For all of these reasons, the contribution of Pope Leo in outlining a truly moral foundation for international relations to the Vatican diplomatic corps this month has provided us an enduring ethical compass for establishing the pathway for American foreign policy in the coming years.
He stated:
In our time, the weakness of multilateralism is a particular cause for concern at the international level. A diplomacy that promotes dialogue and seeks consensus among all parties is being replaced by a diplomacy based on force, by either individuals or groups of allies. War is back in vogue and a zeal for war is spreading. The principle established after the Second World War, which prohibited nations from using force to violate the borders of others, has been completely undermined.

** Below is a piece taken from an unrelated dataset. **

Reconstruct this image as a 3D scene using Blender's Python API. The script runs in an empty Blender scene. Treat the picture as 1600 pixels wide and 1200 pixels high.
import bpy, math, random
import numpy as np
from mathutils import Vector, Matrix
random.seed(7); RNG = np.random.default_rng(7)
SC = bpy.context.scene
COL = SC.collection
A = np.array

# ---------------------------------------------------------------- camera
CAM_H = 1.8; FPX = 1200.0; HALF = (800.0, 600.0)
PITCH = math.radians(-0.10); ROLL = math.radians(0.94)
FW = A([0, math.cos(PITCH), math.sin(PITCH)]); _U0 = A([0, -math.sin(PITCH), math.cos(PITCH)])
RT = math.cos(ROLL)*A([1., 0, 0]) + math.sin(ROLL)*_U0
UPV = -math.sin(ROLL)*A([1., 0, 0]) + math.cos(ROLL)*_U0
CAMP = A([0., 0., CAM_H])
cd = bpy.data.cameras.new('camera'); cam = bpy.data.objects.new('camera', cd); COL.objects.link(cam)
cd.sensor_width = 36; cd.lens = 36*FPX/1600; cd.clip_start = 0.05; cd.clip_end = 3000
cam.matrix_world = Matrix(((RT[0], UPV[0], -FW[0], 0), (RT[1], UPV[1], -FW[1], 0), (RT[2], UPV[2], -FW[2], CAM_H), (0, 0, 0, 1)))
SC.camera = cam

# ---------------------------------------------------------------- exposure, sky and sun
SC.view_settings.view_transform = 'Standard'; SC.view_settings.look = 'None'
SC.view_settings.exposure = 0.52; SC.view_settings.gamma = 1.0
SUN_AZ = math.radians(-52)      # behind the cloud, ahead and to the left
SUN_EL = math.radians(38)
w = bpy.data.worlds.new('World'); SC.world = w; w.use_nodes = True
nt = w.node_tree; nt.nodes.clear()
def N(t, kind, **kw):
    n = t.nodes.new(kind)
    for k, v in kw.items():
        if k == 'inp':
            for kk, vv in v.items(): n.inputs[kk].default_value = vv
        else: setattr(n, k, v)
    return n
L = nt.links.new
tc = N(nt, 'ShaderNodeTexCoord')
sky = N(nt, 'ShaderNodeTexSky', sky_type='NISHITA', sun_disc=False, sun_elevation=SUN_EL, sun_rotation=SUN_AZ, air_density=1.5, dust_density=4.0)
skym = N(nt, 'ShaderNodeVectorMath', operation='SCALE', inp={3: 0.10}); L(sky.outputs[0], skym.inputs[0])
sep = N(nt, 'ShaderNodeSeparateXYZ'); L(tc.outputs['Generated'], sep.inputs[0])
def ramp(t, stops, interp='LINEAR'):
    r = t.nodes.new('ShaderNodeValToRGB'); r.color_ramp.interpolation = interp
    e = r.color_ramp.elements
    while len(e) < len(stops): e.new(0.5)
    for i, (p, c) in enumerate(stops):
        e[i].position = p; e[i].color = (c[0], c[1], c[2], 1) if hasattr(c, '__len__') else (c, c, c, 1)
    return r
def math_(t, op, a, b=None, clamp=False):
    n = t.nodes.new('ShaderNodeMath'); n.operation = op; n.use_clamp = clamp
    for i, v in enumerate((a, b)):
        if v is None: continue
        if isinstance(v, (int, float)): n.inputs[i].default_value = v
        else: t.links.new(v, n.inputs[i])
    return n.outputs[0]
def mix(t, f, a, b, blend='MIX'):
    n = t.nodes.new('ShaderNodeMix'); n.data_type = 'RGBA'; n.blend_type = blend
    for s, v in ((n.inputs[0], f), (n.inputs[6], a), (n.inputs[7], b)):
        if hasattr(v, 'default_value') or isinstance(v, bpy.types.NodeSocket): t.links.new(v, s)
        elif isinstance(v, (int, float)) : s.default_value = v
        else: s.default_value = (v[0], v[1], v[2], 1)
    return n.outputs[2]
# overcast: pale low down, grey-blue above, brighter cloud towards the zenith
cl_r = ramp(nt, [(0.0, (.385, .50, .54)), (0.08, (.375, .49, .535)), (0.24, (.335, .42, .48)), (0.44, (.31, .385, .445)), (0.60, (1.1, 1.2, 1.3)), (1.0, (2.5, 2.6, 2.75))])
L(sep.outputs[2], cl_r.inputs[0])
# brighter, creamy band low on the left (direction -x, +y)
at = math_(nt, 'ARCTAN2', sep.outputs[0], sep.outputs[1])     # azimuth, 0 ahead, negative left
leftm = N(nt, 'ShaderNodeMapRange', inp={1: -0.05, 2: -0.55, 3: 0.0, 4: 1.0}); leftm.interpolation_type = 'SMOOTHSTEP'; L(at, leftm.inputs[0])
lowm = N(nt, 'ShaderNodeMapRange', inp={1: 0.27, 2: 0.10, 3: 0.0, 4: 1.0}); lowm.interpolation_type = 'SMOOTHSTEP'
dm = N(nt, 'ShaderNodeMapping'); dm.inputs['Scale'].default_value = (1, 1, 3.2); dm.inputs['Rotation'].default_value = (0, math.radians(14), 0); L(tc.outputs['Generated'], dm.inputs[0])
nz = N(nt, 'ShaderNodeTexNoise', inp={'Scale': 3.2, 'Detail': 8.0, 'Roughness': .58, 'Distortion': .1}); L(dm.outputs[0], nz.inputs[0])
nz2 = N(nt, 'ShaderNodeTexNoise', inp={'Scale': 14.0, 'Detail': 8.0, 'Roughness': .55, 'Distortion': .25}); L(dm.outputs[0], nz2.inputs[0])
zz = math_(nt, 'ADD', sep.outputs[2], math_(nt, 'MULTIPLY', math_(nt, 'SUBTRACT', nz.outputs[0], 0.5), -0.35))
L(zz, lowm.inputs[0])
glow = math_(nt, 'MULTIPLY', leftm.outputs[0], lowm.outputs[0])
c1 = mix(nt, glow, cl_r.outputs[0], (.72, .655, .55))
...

Peace is no longer sought as a gift and desirable good in itself, or in pursuit of “the establishment of the ordered universe willed by God with a more perfect form of justice among men and women.” Instead, peace is sought through weapons as a condition for asserting one’s own dominion.
Pope Leo also reiterates Catholic teaching that “the protection of the right to life constitutes the indispensable foundation for every other human right” and that abortion and euthanasia are destructive of that right. He points to the need for international aid to safeguard the most central elements of human dignity, which are under assault because of the movement by wealthy nations to reduce or eliminate their contributions to humanitarian foreign assistance programs. Finally, the Holy Father points to the increasing violations of conscience and religious freedom in the name of an ideological or religious purity that crushes freedom itself.
As pastors and citizens, we embrace this vision for the establishment of a genuinely moral foreign policy for our nation. We seek to build a truly just and lasting peace, that peace which Jesus proclaimed in the Gospel. We renounce war as an instrument for narrow national interests and proclaim that military action must be seen only as a last resort in extreme situations, not a normal instrument of national policy. We seek a foreign policy that respects and advances the right to human life, religious liberty, and the enhancement of human dignity throughout the world, especially through economic assistance.
Our nation’s debate on the moral foundation for American policy is beset by polarization, partisanship, and narrow economic and social interests. Pope Leo has given us the prism through which to raise it to a much higher level. We will preach, teach, and advocate in the coming months to make that higher level possible.
Signed,
Cardinal Blase J. Cupich, Archbishop of Chicago
Cardinal Robert W. McElroy, Archbishop of Washington
Cardinal Joseph W. Tobin, C.Ss.R., Archbishop of Newark
From Ruth Graham:
Cardinal Tobin said in an interview that he had been struck by voices in the Trump administration who seemed to be advancing a moral framework that he described as “almost a Darwinian calculus that the powerful survive and the weak don’t deserve to.”
He added, “I would say that’s less than human.”